The NFL Schedule Throws NASCAR a Gut Punch, Mostly Because It Can

The NFL is behaving like the Oakland Raiders of the Al Davis/John Madden era. Rather than taking what the opposition gives it, the pro football league’s mentality is that it can take what it wants.

The 2022 NFL schedule released on Thursday will make sports fans in Arizona choose between what could be a mildly important divisional game and the Championship 4, the crowning race of the NASCAR Cup Series season.

Once it spotted the conflict, the NFL could have fixed what it had done with a simple change. Naturally, it didn’t.

The NFL schedule release is barely important

Rondale Moore of the Arizona Cardinals carries the ball against Ugo Amadi of the Seattle Seahawks during a Nov. 21, , 2021, NFL game. |  Steph Chambers/Getty Images
Rondale Moore of the Arizona Cardinals carries the ball against Ugo Amadi of the Seattle Seahawks during a Nov. 21, , 2021, NFL game. | Steph Chambers/Getty Images

Thursday was one of the most meaningless “big” days on the sports calendar: the release of the NFL schedule. It allows some fans to start planning a trip to follow their favorite team to a road game. It allows others to pick a date for the annual family picnic that avoids when the local team is playing.

But as far as drama goes, there is none since teams know their upcoming opponents a day after the previous season. The 32 franchises play divisional rivals twice annually to account for six games. Eight more games against a division from each conference come from a set rotation. The final standings determine the three remaining games against teams finishing in the same place in their respective divisions.

Really, the only aspects passing as “suspenseful” are the revelations of the eight or nine home dates per team and the assignments of primetime games on Sunday, Monday, and Thursday nights.

Of the 272 regular-season games disclosed on Thursday, one might have grabbed the attention of NASCAR fans: The Arizona Cardinals hosting the Seattle Seahawks on Nov. 6.

The NFL goes head-to-head with NASCAR’s Championship 4

As NFC West rivals, the Arizona Cardinals and Seattle Seahawks play each other twice each NFL regular season. This fall’s games will be Oct. 16 in Seattle and Nov. 6 in Phoenix, and it’s the latter that NASCAR fans may have noticed already.

The NASCAR Cup Series Championship 4 is scheduled for the same day in nearby Avondale. The race starts at approximately 3 p.m. ET, and the NFL game kicks off an hour later. Fans of both sports must choose one or the other. The dilemma is particularly tough on those with season tickets for the Cardinals.
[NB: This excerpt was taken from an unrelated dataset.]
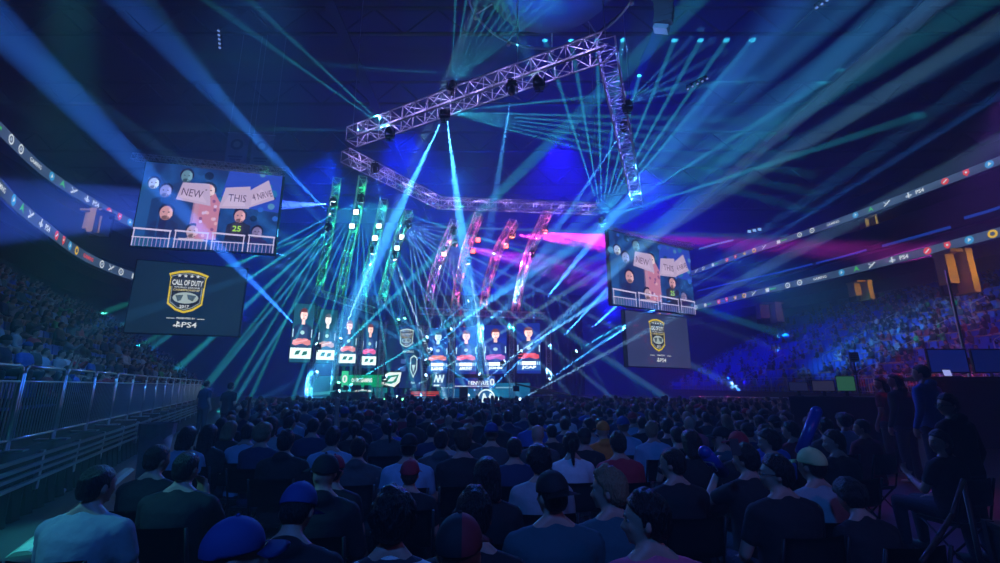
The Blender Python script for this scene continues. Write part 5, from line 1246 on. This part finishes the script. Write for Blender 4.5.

Attending the race means giving up those tickets for a home game.

It would have required minor juggling, but the NFL could have avoided the head-to-head conflict with 15 seconds of schedule juggling.

Merely flipping the home dates for the two Seahawks-Cardinals games would pose an issue by giving Arizona three straight home games beginning Oct. 9 and then four in a row on the road (the last of which is in Mexico City) beginning Oct. 30. It would also give Arizona four consecutive road games followed by four straight (wrapped around a bye) at home.

Three straight home games aren’t an issue in the NFL’s eyes, but the league goes to great lengths to avoid that many in a row on the road, and four is really a no-no because of concerns about competitive disadvantages.

The simple NFL schedule fix to accommodate the NASCAR Championship 4

Rather than juggling the home dates of the Arizona Cardinals and Seattle Seahawks, the NFL could have made one easy move to avoid clashing with the NASCAR Championship 4 in the Phoenix market.

The Monday Night Football game in Week 9 of the NFL schedule pairs the Baltimore Ravens with the New Orleans Saints, which doesn’t look any more compelling six months ahead of time than the Cardinals vs. the Seahawks. Flipping the two games would be a no-harm, no-foul solution.

Pro football is the American sports world’s 800-pound gorilla, and NASCAR has started moving out of its way by pushing the Daytona 500 back a week to avoid going up against the Super Bowl. With a chance at respectful reciprocity, the NFL office either missed the obvious scheduling conflict with NASCAR (and the easy fix) or saw it and didn’t care.

Either way, it creates an unnecessary inconvenience for some sports fans in Arizona as well as media outlets that will be stretched thin covering two big events on the same day.